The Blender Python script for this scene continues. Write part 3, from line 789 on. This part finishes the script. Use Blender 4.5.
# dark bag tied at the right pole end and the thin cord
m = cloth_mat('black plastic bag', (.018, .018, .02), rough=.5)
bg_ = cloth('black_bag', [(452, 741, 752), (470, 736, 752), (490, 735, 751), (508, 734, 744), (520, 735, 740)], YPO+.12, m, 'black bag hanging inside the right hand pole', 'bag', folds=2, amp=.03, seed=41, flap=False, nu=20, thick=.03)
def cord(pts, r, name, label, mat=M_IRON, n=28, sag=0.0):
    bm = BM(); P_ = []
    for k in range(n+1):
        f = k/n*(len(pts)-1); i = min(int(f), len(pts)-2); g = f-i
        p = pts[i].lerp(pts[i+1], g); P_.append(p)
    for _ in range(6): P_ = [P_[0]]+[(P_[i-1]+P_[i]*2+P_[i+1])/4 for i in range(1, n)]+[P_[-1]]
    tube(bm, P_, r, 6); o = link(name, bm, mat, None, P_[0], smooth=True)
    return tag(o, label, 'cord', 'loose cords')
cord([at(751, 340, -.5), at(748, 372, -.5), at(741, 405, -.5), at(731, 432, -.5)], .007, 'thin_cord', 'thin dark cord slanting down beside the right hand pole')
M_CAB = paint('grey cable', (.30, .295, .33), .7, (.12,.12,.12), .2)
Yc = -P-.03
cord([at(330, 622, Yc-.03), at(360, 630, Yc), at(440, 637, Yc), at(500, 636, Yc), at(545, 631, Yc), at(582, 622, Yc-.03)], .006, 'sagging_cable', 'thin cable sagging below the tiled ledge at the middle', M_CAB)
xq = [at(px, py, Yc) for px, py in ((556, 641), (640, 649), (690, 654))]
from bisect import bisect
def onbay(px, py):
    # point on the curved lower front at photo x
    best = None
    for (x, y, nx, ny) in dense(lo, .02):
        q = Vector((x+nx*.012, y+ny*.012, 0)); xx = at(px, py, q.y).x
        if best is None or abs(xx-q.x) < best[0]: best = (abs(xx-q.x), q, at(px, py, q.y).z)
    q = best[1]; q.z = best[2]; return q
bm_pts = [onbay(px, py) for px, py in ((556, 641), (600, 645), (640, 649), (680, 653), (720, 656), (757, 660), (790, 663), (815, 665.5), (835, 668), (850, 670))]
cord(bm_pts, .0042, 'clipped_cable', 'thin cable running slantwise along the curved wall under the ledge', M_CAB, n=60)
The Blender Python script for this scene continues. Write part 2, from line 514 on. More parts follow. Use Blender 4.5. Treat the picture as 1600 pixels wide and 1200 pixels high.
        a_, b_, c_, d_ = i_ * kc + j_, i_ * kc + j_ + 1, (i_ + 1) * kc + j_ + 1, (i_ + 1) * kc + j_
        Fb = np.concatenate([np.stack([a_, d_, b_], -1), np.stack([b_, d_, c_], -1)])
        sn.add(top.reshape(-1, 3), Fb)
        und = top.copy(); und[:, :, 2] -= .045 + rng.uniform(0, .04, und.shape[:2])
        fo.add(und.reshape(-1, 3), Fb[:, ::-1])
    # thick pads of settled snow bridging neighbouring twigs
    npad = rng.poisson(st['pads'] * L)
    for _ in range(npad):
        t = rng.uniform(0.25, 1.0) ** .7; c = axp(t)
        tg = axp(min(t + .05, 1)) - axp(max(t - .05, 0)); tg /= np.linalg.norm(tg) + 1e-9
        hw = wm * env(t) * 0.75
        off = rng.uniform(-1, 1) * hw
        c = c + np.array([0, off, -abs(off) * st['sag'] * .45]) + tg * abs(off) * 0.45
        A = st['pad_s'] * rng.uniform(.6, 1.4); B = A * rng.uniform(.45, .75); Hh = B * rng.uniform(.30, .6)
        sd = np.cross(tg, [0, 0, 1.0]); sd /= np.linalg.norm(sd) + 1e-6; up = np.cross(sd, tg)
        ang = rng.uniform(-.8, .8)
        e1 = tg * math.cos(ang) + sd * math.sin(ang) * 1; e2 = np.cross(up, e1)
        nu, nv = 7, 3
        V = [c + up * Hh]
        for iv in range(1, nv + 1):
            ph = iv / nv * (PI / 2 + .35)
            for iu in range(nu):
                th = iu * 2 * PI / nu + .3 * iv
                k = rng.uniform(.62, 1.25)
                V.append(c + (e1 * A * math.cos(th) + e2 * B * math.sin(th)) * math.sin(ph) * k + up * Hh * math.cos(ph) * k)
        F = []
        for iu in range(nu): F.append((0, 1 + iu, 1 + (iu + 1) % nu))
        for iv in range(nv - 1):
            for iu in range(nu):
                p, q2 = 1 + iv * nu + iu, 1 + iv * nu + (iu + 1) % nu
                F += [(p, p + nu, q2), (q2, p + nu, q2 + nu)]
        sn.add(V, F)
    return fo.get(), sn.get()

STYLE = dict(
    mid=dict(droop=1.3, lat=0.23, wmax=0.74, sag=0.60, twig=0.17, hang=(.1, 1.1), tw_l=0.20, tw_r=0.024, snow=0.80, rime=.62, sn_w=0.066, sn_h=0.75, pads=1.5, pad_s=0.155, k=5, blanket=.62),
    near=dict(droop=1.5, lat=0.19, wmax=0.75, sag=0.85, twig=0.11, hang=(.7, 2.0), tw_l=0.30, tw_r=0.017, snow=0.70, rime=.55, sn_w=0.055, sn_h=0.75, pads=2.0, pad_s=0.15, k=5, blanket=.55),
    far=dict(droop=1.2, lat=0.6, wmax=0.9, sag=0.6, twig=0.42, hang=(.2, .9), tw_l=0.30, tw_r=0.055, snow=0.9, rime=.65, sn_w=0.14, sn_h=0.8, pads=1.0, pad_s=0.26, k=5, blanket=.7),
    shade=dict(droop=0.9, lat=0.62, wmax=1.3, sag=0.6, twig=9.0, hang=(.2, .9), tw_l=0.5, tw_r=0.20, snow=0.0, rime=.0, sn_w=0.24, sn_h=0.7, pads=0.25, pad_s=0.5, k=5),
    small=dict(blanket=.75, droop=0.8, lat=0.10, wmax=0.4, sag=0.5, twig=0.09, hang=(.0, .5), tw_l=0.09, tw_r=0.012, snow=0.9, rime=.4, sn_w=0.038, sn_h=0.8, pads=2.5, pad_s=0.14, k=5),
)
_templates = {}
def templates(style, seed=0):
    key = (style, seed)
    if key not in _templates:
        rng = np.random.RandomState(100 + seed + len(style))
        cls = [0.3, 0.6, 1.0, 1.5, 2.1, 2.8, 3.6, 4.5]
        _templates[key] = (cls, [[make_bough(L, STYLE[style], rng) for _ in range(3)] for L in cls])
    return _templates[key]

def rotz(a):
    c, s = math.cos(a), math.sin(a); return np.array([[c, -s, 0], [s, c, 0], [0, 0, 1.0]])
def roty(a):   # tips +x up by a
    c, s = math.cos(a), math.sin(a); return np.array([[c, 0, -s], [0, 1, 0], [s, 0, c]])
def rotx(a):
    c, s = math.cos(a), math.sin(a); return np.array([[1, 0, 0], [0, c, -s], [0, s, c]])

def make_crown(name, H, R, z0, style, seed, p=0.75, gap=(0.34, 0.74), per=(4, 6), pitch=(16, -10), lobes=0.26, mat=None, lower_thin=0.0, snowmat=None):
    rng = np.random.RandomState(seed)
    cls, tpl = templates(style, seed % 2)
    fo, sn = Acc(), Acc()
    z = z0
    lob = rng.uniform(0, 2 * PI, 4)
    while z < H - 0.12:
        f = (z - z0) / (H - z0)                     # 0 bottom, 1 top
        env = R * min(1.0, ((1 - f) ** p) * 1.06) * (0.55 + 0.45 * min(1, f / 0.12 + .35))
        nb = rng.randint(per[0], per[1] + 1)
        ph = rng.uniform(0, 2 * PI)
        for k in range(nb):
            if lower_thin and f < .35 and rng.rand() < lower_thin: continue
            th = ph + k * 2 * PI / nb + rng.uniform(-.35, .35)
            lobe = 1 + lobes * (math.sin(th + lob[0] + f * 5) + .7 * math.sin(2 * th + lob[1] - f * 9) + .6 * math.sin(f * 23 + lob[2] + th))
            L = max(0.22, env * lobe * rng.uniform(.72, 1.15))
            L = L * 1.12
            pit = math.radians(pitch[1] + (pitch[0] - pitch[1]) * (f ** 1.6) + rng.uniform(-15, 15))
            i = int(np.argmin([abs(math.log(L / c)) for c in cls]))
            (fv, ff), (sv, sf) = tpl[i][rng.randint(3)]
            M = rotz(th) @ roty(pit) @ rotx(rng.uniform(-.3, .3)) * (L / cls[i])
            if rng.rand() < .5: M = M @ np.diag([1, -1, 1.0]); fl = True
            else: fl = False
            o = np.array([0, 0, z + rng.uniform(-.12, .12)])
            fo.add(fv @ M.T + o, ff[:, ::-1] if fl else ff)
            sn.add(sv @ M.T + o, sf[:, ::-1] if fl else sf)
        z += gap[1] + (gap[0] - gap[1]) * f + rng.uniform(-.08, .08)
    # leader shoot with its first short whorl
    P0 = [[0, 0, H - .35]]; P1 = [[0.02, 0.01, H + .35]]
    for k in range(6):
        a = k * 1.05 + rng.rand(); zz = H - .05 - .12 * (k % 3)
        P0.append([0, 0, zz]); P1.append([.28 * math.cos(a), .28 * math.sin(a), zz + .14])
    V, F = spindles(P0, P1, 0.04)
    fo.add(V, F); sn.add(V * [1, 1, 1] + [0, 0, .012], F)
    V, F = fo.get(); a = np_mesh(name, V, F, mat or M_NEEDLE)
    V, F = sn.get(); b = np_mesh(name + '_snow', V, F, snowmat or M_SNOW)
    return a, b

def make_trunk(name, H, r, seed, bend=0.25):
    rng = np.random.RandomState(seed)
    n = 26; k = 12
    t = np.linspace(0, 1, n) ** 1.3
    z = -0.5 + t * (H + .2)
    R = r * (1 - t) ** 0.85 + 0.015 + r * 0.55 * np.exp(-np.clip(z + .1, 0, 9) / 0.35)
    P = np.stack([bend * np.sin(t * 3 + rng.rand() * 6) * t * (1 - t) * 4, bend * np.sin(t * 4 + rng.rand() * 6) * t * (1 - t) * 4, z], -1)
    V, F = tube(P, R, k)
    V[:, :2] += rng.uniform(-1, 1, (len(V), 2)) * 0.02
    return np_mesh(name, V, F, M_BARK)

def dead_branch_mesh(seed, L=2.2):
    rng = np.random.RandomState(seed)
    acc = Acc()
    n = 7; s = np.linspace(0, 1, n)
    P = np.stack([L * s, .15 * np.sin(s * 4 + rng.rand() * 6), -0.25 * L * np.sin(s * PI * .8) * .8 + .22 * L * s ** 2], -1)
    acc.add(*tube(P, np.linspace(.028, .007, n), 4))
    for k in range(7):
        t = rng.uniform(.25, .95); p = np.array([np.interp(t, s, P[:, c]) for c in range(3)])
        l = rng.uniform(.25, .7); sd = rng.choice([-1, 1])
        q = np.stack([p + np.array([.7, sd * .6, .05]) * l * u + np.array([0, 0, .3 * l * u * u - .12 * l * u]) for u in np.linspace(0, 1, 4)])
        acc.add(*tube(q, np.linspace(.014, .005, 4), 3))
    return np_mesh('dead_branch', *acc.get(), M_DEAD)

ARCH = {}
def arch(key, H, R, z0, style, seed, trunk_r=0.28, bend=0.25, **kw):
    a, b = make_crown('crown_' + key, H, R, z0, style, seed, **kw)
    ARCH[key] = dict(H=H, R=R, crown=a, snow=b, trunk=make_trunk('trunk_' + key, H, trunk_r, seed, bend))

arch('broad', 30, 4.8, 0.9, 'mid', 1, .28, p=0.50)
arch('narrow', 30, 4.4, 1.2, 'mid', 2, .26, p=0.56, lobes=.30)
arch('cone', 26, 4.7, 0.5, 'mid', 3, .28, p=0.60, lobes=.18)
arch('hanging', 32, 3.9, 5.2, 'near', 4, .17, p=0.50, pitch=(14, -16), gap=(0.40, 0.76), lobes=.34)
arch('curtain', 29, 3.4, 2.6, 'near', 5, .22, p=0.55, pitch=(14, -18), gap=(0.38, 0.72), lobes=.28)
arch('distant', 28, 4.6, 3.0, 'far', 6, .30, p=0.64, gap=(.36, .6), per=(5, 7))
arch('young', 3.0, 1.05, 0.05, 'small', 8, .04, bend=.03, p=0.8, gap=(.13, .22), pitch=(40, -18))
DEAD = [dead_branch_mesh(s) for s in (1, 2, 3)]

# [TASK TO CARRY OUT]
Select the lines that carry the string "script" and copy them.

# [RESPONSE]
The Blender Python script for this scene continues. Write part 3, from line 789 on. This part finishes the script. Use Blender 4.5.
The Blender Python script for this scene continues. Write part 2, from line 514 on. More parts follow. Use Blender 4.5. Treat the picture as 1600 pixels wide and 1200 pixels high.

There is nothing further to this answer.